Global Apartheid: A Genealogy of Biopolitical Sovereignty
In the first semester of 2020 Prof Cesare Casarino and Dr Ross Truscott will be co-teaching a graduate seminar on “Global Apartheid: A Genealogy of Biopolitical Sovereignty.” The course is part of a longer visit to the CHR by Professor Cesare Casarino of the University of Minnesota, and is the product of a longstanding relationship between the University of Minnesota and the CHR.
The course is supported by Communicating the Humanities, a new project in the CHR. It is also part of a longstanding partnership with the Interdisciplinary Centre for the Study of Global Change at the University of Minnesota, where Professor Casarino is a faculty affliate and where Dr. Truscott held a postdoctoral fellowship in 2019.

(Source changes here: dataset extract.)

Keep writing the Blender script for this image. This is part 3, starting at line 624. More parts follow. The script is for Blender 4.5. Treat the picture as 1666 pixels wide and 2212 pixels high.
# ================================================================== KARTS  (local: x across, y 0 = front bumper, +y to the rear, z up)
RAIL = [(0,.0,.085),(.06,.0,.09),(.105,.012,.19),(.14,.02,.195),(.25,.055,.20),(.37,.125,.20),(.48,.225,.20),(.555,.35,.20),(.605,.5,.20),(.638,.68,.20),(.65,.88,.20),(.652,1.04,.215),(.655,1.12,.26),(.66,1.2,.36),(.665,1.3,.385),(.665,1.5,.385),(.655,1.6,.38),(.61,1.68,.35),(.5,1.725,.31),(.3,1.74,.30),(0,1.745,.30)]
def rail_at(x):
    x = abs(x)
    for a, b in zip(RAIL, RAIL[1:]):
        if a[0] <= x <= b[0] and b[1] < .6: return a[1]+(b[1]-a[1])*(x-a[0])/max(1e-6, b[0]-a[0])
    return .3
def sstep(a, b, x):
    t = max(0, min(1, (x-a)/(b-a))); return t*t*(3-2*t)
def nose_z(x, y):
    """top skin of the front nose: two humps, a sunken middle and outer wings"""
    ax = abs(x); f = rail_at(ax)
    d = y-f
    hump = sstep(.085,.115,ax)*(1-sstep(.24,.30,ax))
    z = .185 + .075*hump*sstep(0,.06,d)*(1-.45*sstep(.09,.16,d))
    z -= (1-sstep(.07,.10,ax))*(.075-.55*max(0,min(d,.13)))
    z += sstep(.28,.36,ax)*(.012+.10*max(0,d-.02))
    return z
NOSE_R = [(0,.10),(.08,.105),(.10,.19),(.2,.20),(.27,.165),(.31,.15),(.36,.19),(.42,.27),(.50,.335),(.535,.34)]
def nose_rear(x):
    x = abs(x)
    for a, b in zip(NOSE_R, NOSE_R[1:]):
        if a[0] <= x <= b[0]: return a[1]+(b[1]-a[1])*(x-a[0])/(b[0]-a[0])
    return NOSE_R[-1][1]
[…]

The course attends to the question of what would it mean to understand the contemporary capitalist world system as a system of “global apartheid”. This question is prompted by what may seem a historical paradox: on the one hand, official, legal, historical apartheid in South Africa rapidly started breaking down in 1990 and finally was abolished in 1994 with the election of Nelson Mandela as the country’s first black president; on the other hand, during approximately the same period (i.e., from 1989 to 1991), the Cold War officially ended (following the fall of the Berlin Wall), the first post-Cold-War war (a.k.a. “Operation Desert Storm”) was waged, a “New World Order” (as then U.S. President George H. W. Bush—invoking Winston Churchill—called it) was established, and an exponential leap in the globalization of capital took place that has ushered in a planetary order increasingly characterized by racialized separations and divisions (often marked by the proliferation of physical walls and borders of all sorts) between rich and poor, between the privileged and the disenfranchised, between humans whose life and safety must be protected at all costs and humans who are entirely expendable and who can be killed or let die with impunity. In short, at the same time that apartheid was officially abolished in South Africa, apartheid (or a variation on that theme of racialized separation, oppression, and exploitation) went global. Or—to capsize all of the above—had apartheid in some sense been global all along? Was modernity, among other things, a project of apartheid from the very start? This seminar course will address these questions—as well as the apparent paradox generating it—by examining the complex relations between sovereignty and biopolitics in modernity and by situating apartheid as central to the intersection of sovereignty and biopolitics.
Cesare Casarino is Associate Professor of Cultural Studies and Comparative Literature at the University of Minnesota. He is the author of Modernity at Sea: Melville, Marx, Conrad in Crisis (University of Minnesota Press, 2002), co-author of In Praise of the Common: A Conversation on Philosophy and Politics(University of Minnesota Press, 2008) with Antonio Negri, co-editor of Marxism Beyond Marxism (Routledge, 1996) with Saree Makdisi and Rebecca Karl, as well as co-translator with Vincenzo Binetti of Giorgio Agamben’s Means without End (University of Minnesota Press, 2000). His essays on literature, cinema, and philosophy have appeared in boundary 2, October, Raritan, Strategies, Paragraph, Social Text, and Arizona Quarterly.
Ross Truscott is a Next Generation Researcher at the Centre for Humanities Research at the University of the Western Cape, prior to which he held a postdoctoral fellowship in Interdisciplinary Feminist Studies at Duke University. His research, grounded in psychoanalytic and postcolonial theory, reflects on the relation between the psychic and the social. He co-edited Remains of the Social: Desiring the Postapartheid (Wits University Press, 2017), is co-editor of the journal, Kronos, and associate editor of Psychology in Society.